Grazier Shontae Moran, of Double D Station, 70km north of Kilcummin, said the newfound knowledge meant she and her family could take the next step to adopt management practices to build a holistic, regenerative biodiverse landscape.

“Being able to read soils tests is invaluable, it means we can correlate with our management practices and build it into a broader record keeping process for our property,” Ms Moran said.

“We will continue to do soil analysis and soil monitoring, and grass check sites.  We have seven different soil types so fencing to land type is a challenge and not a financially sensible thing to do.

“To now have the capacity to look at what’s going on in the soil and the plants, and how that transfers to our livestock, is going to help us build an overall picture of what changes we need to make to our grazing strategy to improve our landscape, make our soils more stable and productive to boost a sustainable enterprise,” she said.

NQ Dry Tropics Field Sustainable Agriculture program manager Rob Hunt said understanding how local soils functioned was vital.

‘The Building Dynamic Burdekin Grazing Businesses program was designed to help graziers and dryland farmers to better understand their soils and the limitations of those soils but to also understand the opportunities that those soils present,” Mr Hunt said.

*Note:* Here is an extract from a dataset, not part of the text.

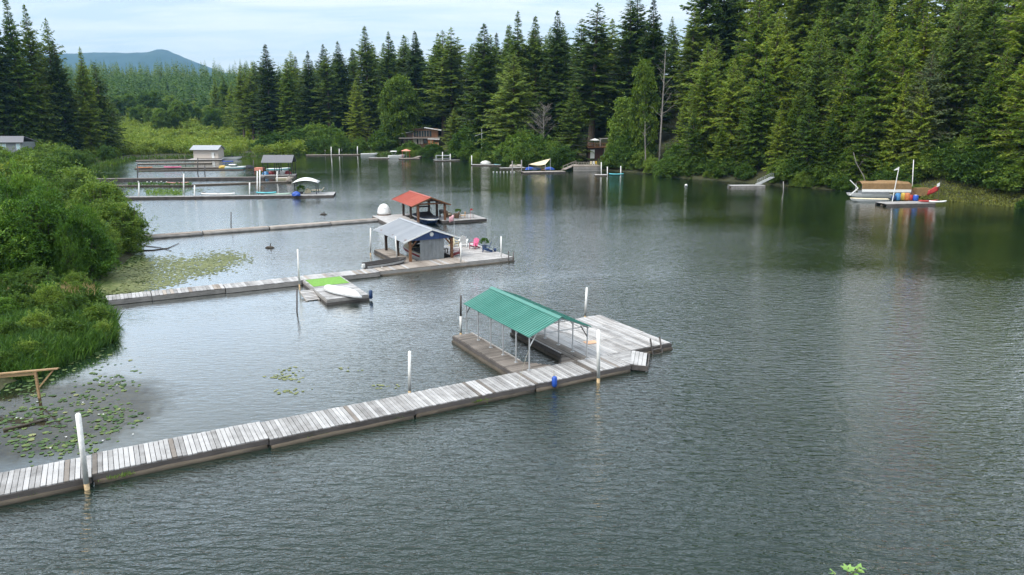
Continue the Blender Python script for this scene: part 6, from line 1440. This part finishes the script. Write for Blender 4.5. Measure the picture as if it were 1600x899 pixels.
for k, (x, y, mt_, h, lab) in enumerate(((1402, 313.5, 'sky_blue', 1.2, 'bright blue barrel on the swim dock by the tan canopy'), (1411, 313, 'yellow', 1.2, 'yellow barrel between blue and orange ones'), (1417, 313.5, 'orange', 1.25, 'orange barrel right of the yellow one'), (1422, 313.5, 'red', .9, 'red barrel right of the orange one'), (1430, 314, 'blue', .95, 'dark blue drum on the right of the barrels'), (1396, 313.5, 'navy_plastic', .8, 'small navy tub left of the bright blue barrel'))):
    o = thing('barrel', lab, 'barrel', G(x, y, .46)); MB().tube([(0, 0, 0), (0, 0, h * .12), (0, 0, h * .5), (0, 0, h * .88), (0, 0, h)], [.36, .42, .44, .42, .34], 12).build('body', mt_, o, True); MB().tube([(0, 0, h), (0, 0, h + .06)], .2, 10).build('lid', 'white' if k == 4 else mt_, o)
o = thing('flag_pole', 'white pole with small white pennant before the tan canopy', 'flag', G(1394, 315.5, .45)); H_ = AT(1399, 261, o.location.y).z - .45; MB().tube([(0, 0, 0), (.45, 0, H_)], .07, 7).build('pole', 'white', o); MB().slab([(.43, 0, H_), (-.3, .05, H_ - .5), (-.3, .05, H_ - .6), (.4, 0, H_ - .45)], .02).build('pennant', 'white', o)
post('tall thin white pole right of the pennant pole', 1424.5, 308, 250, .07, 'white_post', 0, None, lean=1427.5)
o = thing('brown_tent', 'small brown tent shape behind the barrels', 'tent', G(1413, 309, .3)); m = MB(); m.raw([(0, 0, 0), (2, 0, 0), (2, 2, 0), (0, 2, 0), (1.2, 1, 2.6)], [(0, 1, 4), (1, 2, 4), (2, 3, 4), (3, 0, 4), (3, 2, 1, 0)]); m.build('shell', 'timber', o); MB().box(2.2, 4.6, .4, 1.6, .2, 1.6).build('side_flap', MATS['tan_canvas'], o)
rf = thing('red_flag', 'large red flag drooping from a dark pole at the right swim dock', 'flag', G(1465, 314, .4)); Hf = AT(1465, 288, rf.location.y).z - .4
MB().tube([(0, 0, 0), (0, 0, Hf)], .05, 7).build('pole', 'dark_steel', rf); P = [[(-.05 - 1.85 * u, .12 * math.sin(5 * u + 2 * v), Hf - .1 - 1.0 * v * (1 - .15 * u) - .95 * u) for v in np.linspace(0, 1, 5)] for u in np.linspace(0, 1, 8)]
m = MB(); m.loft(P, False, False); o = m.build('cloth', 'red', rf, True); s_ = o.modifiers.new('thick', 'SOLIDIFY'); s_.thickness = .015
MB().slab([(-.03, -.05, Hf + .3), (-.03, -.05, Hf - .3), (-.5, -.05, Hf - .5), (-.5, -.05, Hf + .05)], .015).build('white_corner', 'white', rf)
kayak('red kayak lying along the right end of the swim dock', 1450, 316, R(8), 'red', 3.4, .5, .8); kayak('white and pink paddle board at the right tip of the swim dock', 1465, 317, R(5), 'white', 3.0, .45, .9, 'paddle_board')
# stone wall, mossy shore and log rail on the right
sw = thing('stone_wall', 'low grey stone retaining wall on the right shore', 'wall', G(1466, 306, .3)); q = sw.location; e = G(1532, 309, .3) - q; Lw = e.length; sw.rotation_euler.z = math.atan2(e.y, e.x)
for r in range(4):
    x = -.3 * (r % 2)
    while x < Lw:
        w_ = U_(.45, .85); m = MB(); pts = [(0, 0), (w_ * .94, U_(-.02, .03)), (w_ * .94, .36 + U_(-.04, .02)), (U_(0, .05), .37)]
        m.raw([(x + a, U_(-.06, .0), .02 + r * .4 + b) for a, b in pts] + [(x + a, .5, .02 + r * .4 + b) for a, b in pts], [(0, 1, 2, 3), (7, 6, 5, 4), (0, 4, 5, 1), (1, 5, 6, 2), (2, 6, 7, 3), (3, 7, 4, 0)]); m.build('stone', 'stone', sw); x += w_
lr = thing('log_rail', 'grey log rail fence above the stone wall', 'fence', AT(1470, 300, shoreY(1470) + 6)); 
MB().tube([(0, 0, 1.5), (3, .1, 1.6), (6.5, .3, 1.35)], .07, 7).build('rail', 'pale_bark', lr)
for x in (0, 3.2, 6.4): MB().tube([(x, 0, -1), (x, 0, 1.6)], .08, 7).build('post', 'pale_bark', lr)
C = []
for _ in range(5200):
    px = U_(1432, 1640); Y = shoreY(px) + abs(g6.normal(0, 3.2)) - .3; x = AT(px, 310, Y).x; C.append((x, Y))
C = np.array(C); z = np.maximum(ground_h(C[:, 0], C[:, 1]), .0); C = np.stack([C[:, 0], C[:, 1], z], 1)
M['moss'] = leaf('mossy_grass', (.08, .10, .02), (.14, .165, .03), (.22, .23, .05), .25, .4)
V, F = leaf_quads(C, g6.normal(0, .5, C.shape) + np.array([0, 0, .8]), g6.normal(0, 1, C.shape), U_(.2, .5, len(C)), np.full(len(C), .16)); tag(inst('shore_grass', np_mesh('shore_grass', V, F, 'moss')), 'olive mossy grass strip along the right shore', 'grass', None, 'stuff')

# ---------------------------------------------------------------- air
hz_ = MB().box(-6490, 4980, -240, 7290, -3.2, 640).build('haze', M['white']); hz_['kind'] = 'stuff'
t = NT('air'); t.n.remove(t.bsdf); vol = t.add('ShaderNodeVolumePrincipled', {'Color': (0.30, 0.62, 1.0, 1), 'Density': 7.5e-5, 'Anisotropy': 0.2}); t.l.new(vol.outputs[0], t.out.inputs['Volume'])
hz_.data.materials.clear(); hz_.data.materials.append(t.m)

“It’s about helping landholders build their resilience so that they can better cope with future threats like drought, climate change, soil acidification and factors that are real risks in this area if they’re not carefully managed.

“It was fantastic to travel to Kilcummin for the project events this week to meet innovative and forward thinking producers,” he said.

David Hardwick demonstrates different soils tests to participants Alice Marks, Winvic Station, Kilcummin, and Stacey Heidenreich and Sara Jeppesen, both of CHRRUP.

Peter Anderson, Glenlea Downs, Clermont, carries out a series of pH soil tests at the NQ Dry Tropics soil extension workshop held at Kilcummin Hall.